Tarragon's 2006-07 season includes:

  • Generous by Michael Healey, a world premiere directed by Daryl Cloran in the Tarragon Mainspace (Sept. 19-Oct. 29). "The political and personal stakes are high after the long-time governing party loses a non-confidence vote. The possibility for real change is in the air. What happens when members of society not known for their generosity become overwhelmed with the desire to help? A comic investigation of selflessness from people highly unfamiliar with the concept."


  • The Oxford Roof Climber's Rebellion by Stephen Massicotte, a world premiere directed by Richard Rose in a co-production with the Great Canadian Theatre Company, in the Tarragon Mainspace (Nov. 7-Dec. 17). "Two heroes return home from the First World War. Lawrence of Arabia is a leader without an army. Robert Graves is a poet who can't forget. In the aftermath of the war, two men haunted by the past grasp at love and dare to imagine a new world."
  • Chimera by Wendy Lill, a world premiere directed by Mary Vingoe in the Tarragon Mainspace (Jan. 3-Feb. 11, 2007). "A journalist who no longer believes that there is good in the world sets his sights on the new Minister of Justice. His chosen target becomes embroiled in a moral and ethical debate around the issue of stem cell research. A sharp and timely investigation of the limits of science and biotechnology and what it means to be human."
  • Scorched Wajdi Mouawad, the English-language premiere translated by Linda Gaboriau and directed by Richard Rose in a co-production with the National Arts Centre English Theatre, in the Tarragon Mainspace (Feb. 20-March 31, 2007). "A mother's last will and testament sends twins Simon and Janine on a journey into her past. Plunging into their mother's history in a war-torn country, they struggle to solve the mystery of their origins. A startling and poetic play from one of Quebec's leading young playwrights."
  • The Pessimist by Morwyn Brebner, a world premiere directed by Eda Holmes in the Mainspace (April 17-May 27, 2007). "Sex, death, theatre, zombies, pies — when you're out in the country you never know who, or what, you'll meet. A dying theatre director decides to stage his last play in the garbage dump of a small Ontario town. His wife, a playwright, a would-be actress and a politician all join him and between bouts of insomnia, fight their unnamable fears and hope for the best."
  • Thom Pain (based on nothing) by Will Eno, the Toronto premiere directed by Jennifer Tarver in the Tarragon Extra Space (Nov. 7-Dec. 17). "Thom wants to tell you a story. On second thought, maybe he doesn't. Maybe he'll tell you a joke instead. Or a story about a little boy in a cowboy suit. Called 'stand-up existentialism,' Thom Pain is an edgy and unpredictable performance experience — with a raffle."
  • John and Beatrice by Carole Fréchette, the English-language premiere in an English version by John Murrell and directed by Leah Cherniak in the Tarragon Extra Space (March 13-April 22, 2007). "High above the city, Beatrice sits on the 33rd floor of an office tower waiting for the right man to respond to her [personal] ad. When John appears, the games begin. But if he wins, what then? A play about the difficulty of connection and the meaning of love."
  • Léo by Rosa Laborde, directed by Richard Rose (Jan. 10-Feb. 4, 2007). "Political passions and sexual identity are delicately intertwined in this bittersweet tale of stolen youth. Set in Salvador Allende's Chile, Léo follows the path of three friends who journey from innocence to understanding as they learn what it means to truly 'disappear.'" The critically acclaimed hit, which premiered in February 2006, returns for a limited four-week run. Wajdi Mouawad won the Governor General's Award in 2000 for Littoral (Tideline) and was short-listed for the Siminovitch Prize in 2005. His play Alphonse also received a Governor General's Award nomination in 1996.

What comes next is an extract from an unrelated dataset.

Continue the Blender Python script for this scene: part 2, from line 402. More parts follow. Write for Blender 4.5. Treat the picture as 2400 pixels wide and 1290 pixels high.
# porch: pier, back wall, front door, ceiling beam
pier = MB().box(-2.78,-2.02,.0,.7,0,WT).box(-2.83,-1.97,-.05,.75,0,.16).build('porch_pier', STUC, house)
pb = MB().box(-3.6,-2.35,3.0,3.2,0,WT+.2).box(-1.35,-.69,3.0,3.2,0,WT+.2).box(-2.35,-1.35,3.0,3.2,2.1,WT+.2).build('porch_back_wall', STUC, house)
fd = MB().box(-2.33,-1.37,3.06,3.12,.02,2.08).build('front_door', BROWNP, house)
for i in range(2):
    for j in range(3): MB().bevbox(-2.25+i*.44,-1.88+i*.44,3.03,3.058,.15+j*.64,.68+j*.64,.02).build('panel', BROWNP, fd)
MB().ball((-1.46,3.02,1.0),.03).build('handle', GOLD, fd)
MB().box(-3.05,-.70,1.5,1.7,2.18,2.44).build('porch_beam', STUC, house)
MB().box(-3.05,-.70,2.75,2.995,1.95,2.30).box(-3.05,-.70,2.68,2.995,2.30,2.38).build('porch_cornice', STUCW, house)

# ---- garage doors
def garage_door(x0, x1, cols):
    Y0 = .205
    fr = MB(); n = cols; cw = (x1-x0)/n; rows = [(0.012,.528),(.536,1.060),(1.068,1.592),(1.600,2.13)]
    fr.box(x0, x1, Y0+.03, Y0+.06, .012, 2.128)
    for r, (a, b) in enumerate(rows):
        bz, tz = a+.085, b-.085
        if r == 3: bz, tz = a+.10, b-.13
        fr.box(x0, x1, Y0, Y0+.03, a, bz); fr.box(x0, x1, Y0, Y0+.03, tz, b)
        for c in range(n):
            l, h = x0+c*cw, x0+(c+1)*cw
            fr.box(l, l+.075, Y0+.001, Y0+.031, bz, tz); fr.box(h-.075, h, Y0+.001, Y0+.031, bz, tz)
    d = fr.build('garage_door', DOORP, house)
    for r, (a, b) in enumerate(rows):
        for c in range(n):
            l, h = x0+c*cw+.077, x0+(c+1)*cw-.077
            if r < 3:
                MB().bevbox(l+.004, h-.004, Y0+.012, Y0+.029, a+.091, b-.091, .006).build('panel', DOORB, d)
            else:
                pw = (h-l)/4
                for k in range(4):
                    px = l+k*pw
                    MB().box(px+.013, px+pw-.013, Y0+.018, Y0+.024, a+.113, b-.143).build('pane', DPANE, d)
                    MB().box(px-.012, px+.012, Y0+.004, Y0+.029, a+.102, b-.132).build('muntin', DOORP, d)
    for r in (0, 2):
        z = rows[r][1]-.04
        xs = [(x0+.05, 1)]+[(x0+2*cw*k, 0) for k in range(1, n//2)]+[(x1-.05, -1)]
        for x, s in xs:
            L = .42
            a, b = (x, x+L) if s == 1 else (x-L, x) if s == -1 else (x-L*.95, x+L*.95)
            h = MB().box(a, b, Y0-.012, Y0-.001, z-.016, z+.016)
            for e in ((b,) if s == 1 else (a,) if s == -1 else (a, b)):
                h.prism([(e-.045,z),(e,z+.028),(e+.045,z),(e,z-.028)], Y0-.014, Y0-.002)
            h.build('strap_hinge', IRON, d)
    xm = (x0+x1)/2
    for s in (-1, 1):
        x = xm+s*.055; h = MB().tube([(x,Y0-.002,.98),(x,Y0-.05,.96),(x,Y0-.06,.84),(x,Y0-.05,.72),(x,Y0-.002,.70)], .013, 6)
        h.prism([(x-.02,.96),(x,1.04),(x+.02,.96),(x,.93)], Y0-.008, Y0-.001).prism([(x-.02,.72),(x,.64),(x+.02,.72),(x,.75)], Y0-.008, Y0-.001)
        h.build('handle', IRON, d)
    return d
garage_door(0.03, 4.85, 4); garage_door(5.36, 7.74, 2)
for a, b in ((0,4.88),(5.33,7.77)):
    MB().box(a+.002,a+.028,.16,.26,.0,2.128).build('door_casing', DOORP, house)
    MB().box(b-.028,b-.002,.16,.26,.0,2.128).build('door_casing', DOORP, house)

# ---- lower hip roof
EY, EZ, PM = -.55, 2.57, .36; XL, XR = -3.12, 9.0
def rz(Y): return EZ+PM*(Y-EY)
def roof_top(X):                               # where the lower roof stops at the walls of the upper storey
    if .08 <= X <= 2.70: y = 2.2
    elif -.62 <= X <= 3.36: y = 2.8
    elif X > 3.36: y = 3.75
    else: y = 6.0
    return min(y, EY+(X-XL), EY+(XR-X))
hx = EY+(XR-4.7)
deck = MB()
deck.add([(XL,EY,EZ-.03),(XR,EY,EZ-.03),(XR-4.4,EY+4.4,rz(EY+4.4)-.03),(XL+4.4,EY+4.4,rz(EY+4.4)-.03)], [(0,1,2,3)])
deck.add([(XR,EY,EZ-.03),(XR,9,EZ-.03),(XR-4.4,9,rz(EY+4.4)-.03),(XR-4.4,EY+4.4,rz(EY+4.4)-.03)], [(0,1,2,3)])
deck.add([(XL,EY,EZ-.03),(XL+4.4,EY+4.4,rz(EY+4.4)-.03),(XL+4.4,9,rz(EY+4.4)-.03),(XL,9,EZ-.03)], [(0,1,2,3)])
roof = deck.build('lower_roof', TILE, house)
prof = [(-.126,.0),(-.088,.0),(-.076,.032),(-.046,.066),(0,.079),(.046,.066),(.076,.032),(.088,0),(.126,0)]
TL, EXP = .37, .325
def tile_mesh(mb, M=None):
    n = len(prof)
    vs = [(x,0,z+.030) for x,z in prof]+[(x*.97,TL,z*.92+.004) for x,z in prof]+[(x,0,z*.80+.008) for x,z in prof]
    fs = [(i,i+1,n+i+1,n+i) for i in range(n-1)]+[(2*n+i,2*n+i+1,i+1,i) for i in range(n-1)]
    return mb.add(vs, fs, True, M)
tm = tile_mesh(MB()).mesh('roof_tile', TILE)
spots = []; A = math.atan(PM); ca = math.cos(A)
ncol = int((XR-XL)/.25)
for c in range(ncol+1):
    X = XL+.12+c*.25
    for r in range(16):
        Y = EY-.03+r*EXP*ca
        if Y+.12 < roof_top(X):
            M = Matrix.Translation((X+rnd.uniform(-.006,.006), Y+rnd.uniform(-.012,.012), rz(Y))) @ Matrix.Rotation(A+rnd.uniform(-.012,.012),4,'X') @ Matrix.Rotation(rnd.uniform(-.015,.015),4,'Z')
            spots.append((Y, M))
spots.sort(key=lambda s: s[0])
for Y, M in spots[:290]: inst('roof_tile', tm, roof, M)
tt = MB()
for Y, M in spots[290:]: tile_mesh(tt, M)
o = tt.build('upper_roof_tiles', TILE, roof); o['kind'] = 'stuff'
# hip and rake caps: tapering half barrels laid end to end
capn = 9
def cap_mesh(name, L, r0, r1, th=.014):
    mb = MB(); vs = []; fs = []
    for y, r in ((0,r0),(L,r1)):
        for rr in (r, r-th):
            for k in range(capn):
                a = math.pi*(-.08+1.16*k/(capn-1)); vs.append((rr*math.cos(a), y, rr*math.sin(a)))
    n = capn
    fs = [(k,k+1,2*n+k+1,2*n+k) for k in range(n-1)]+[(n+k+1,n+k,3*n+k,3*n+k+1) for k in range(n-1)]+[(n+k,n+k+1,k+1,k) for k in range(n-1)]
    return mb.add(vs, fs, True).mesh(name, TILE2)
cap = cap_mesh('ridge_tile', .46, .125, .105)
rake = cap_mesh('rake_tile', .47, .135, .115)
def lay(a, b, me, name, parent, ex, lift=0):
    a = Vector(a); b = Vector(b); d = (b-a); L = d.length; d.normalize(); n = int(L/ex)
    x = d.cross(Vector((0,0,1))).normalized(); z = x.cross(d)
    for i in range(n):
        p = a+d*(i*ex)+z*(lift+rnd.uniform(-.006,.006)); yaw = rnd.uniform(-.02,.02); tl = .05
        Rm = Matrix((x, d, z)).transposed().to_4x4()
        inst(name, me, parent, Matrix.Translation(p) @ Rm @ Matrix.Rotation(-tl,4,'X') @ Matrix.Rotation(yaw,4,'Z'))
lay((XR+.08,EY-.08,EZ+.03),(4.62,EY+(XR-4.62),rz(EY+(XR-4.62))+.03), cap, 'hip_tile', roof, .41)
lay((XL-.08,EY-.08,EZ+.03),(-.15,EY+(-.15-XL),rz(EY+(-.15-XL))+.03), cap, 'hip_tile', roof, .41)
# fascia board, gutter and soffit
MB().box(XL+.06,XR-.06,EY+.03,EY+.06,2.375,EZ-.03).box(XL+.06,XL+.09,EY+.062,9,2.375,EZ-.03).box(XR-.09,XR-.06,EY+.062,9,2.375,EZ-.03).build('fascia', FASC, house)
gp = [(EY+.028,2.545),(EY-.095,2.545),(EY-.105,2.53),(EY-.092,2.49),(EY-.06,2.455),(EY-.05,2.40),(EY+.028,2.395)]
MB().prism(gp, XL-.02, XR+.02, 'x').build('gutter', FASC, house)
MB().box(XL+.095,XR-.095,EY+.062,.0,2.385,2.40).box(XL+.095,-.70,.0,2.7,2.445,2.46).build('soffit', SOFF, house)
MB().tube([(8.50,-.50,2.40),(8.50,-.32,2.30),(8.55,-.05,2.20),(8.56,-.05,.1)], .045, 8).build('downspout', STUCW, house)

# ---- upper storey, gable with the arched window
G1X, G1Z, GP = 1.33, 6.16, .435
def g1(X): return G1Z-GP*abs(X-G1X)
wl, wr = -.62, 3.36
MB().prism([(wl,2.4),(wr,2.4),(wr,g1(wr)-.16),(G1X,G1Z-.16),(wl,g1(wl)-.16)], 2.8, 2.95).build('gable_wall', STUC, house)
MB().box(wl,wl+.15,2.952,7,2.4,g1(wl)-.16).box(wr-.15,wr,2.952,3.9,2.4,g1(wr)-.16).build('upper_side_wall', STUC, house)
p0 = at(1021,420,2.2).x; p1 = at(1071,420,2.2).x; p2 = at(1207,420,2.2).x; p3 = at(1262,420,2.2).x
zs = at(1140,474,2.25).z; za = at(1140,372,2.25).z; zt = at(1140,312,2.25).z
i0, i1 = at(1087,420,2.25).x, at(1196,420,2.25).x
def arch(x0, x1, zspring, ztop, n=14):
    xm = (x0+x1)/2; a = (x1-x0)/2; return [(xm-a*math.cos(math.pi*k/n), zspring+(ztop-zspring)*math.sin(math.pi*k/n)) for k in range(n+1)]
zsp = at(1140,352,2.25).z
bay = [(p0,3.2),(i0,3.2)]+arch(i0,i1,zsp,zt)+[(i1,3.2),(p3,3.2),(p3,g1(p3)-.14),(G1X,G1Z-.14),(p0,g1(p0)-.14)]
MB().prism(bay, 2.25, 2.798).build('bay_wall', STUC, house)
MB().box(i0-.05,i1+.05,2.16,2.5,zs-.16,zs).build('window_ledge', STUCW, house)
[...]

    Will Eno's Thom Pain began at the Edinburgh Fringe where it won the Fringe First Award. It was later nominated in 2005 for the Pulitzer Prize. It has been produced in London and in a successful Off-Broadway run in New York City.

    Carole Fréchette is the 2004 winner of the Siminovitch Prize and Governor General's Award in 1995. Three of her plays have premiered in English at the Tarragon: Helen's Necklace, Elisa's Skin and The Four Lives of Marie.